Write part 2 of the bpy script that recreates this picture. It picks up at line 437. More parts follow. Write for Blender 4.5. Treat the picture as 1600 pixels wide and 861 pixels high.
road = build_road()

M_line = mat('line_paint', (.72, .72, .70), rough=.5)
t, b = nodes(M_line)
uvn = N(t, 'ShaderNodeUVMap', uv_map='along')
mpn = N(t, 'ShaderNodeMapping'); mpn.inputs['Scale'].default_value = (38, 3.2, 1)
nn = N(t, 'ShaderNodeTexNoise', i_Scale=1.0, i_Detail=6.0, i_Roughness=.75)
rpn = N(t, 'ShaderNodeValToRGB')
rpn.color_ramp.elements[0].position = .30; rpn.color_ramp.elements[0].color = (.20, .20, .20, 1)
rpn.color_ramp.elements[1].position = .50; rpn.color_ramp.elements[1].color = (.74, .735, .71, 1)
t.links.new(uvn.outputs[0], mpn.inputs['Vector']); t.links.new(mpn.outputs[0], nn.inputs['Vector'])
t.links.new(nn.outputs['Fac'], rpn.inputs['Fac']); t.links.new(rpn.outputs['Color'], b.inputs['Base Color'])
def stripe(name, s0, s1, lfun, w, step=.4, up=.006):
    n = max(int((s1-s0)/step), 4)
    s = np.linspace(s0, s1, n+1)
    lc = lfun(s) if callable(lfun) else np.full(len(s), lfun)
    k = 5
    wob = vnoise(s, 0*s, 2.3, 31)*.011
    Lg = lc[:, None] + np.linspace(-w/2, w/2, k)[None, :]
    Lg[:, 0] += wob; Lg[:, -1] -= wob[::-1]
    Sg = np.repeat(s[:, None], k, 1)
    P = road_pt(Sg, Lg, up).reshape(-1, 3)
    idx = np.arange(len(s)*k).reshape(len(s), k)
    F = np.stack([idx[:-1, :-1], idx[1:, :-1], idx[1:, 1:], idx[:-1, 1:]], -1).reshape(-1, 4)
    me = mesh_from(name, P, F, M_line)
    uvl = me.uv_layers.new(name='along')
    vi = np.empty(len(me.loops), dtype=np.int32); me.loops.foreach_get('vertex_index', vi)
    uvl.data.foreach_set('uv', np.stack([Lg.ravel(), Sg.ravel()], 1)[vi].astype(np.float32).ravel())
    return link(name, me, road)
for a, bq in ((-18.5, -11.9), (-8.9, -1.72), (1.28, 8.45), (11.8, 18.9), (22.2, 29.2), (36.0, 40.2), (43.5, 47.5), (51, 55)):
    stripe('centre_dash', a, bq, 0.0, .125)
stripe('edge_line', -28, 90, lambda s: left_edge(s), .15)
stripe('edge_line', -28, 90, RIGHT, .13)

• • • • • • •

Lines from the start of the material above through the line containing "road = build_road()" are to be duplicated exactly, and only those.

• COMPLETE OUTPUT:
Write part 2 of the bpy script that recreates this picture. It picks up at line 437. More parts follow. Write for Blender 4.5. Treat the picture as 1600 pixels wide and 861 pixels high.
road = build_road()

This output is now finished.